Era céu de domingo quando a lua resolveu exibir-se inteira em sua ínfima fração de luz. Fiquei extasiada! Seria impressão minha ou havia alguma coisa diferentemente linda naquela paisagem celeste? 
Comum você se achar momentaneamente lelé ao imaginar um fio invisível caindo da ponta da lua crescente para arrematar num pingente de estrela. Normal até sacudir a cabeça a fim de acomodar tanta imaginação a bagunçar a sala dos pensamentos lógicos. 
Mas por mais que eu quisesse que tudo parecesse normal, que a lua não passasse de um satélite e o ponto de luz fosse apenas mais uma das centenas de estrelas espalhadas pelo céu, minha intuição poética me dizia que, enquanto a normalidade havia dormido mais cedo, naquela noite a excentricidade fugira da cama para se banhar ao luar. 
Afinal, anos e anos de observação nua dos meus olhos românticos garantia-me que nunca antes vira uma esfera luminosa aproximar-se tanto da musa noturna, transformando-a numa emperiquitada vedete de colar luminoso.
A confirmação me veio mais tarde, quando pedi socorro ao “brother” Google, e ele me tranquilizou informando que, realmente, Júpiter e Lua resolveram alinhar-se naquela felizarda noite de domingo. Feito dois amantes rompendo as barreiras do tempo e do espaço pelo prazer de estarem mais perto, numa noite apenas.
Faceira da vida me atirei na cama me sentindo o próprio Neil Armstrong! Exagero?! Quem disse que você precisa pisar na lua para se sentir íntima dela, a ponto de saber quando ela está mais exultante do que o habitual?
Aliás, é exatamente este tal “habitual” que cria as distâncias quilométricas entre as pessoas e a magia visível e palpável do mundo. A força do hábito tem enfraquecido a visão ultradimensional dos seres comuns. O poder inventivo anda cada vez mais comprometido. O peso dos pés nos chão tem atrofiado as asas até dos pequeninos, antes mesmo que ousem voar.
Eu havia dançado na rua na mesma tarde em que Lua e Júpiter se encontraram. Confesso que estava vazia de gente e que árvores, pássaros, cães e gatos motivaram-me com a sua total falta de interesse sobre a loucura que acabara de me acometer tornando-me tão irracional quanto eles.
Foi a vez de me sentir a própria protagonista da abertura da novela de Manoel Carlos. Exagero?!  Quem disse que você pode valsar de paixão no meio da rua sem parecer ridículo, a não ser na vida irreal? 
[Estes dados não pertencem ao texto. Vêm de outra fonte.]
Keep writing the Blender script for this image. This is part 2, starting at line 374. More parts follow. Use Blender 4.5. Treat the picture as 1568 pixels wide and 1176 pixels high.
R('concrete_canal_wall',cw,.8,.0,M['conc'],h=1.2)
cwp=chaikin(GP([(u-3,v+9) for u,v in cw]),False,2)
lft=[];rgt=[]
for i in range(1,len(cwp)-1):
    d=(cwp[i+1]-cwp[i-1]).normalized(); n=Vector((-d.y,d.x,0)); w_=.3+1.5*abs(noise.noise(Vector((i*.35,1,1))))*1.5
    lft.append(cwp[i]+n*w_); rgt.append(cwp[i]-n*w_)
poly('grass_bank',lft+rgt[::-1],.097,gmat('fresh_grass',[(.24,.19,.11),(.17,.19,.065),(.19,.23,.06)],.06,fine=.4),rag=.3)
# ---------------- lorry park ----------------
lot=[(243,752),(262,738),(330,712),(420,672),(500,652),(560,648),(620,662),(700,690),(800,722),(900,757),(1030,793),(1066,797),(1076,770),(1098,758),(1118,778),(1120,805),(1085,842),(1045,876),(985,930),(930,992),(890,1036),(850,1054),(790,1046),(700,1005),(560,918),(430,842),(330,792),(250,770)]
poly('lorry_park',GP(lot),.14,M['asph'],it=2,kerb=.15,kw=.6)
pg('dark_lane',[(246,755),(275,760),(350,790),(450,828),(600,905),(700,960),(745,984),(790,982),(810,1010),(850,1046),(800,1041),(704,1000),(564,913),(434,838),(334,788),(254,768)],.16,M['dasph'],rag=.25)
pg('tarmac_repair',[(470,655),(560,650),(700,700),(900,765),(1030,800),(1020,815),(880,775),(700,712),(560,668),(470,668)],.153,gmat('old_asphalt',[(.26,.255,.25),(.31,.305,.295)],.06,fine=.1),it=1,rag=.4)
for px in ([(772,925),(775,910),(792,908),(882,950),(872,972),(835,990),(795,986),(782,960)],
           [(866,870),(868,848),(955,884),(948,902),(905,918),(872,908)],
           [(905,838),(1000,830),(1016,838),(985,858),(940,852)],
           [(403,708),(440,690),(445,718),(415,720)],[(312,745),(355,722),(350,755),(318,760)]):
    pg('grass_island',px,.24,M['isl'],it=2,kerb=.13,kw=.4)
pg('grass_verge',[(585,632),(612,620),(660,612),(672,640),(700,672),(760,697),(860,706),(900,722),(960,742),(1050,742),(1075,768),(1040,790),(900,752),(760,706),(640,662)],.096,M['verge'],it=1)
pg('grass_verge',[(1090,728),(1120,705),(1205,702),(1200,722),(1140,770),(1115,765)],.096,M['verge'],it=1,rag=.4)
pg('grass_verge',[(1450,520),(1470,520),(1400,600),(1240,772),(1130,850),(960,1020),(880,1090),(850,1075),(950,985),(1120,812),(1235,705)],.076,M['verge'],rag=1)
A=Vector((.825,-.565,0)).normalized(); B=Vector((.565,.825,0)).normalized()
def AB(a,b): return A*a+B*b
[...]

Lamento tanto por quem pôs fim à emoção que fazia ver além da lua. Quem calou o coração que um dia ousou narrar o beijo roubado de uma borboleta na boca da flor. Quem finge não ver a ousadia do sol lambendo as costas do mar no meio da manhã de uma quinta-feira. Quem nunca sentiu o prazer de vestir a segunda com o traje de domingo e andar na rua como se fosse um parque.
Lamento que Júpiter demore a voltar, que a lua volte a ser apenas um satélite solitário e que você nunca mais volte acreditar na magia visível do mundo... E do amor.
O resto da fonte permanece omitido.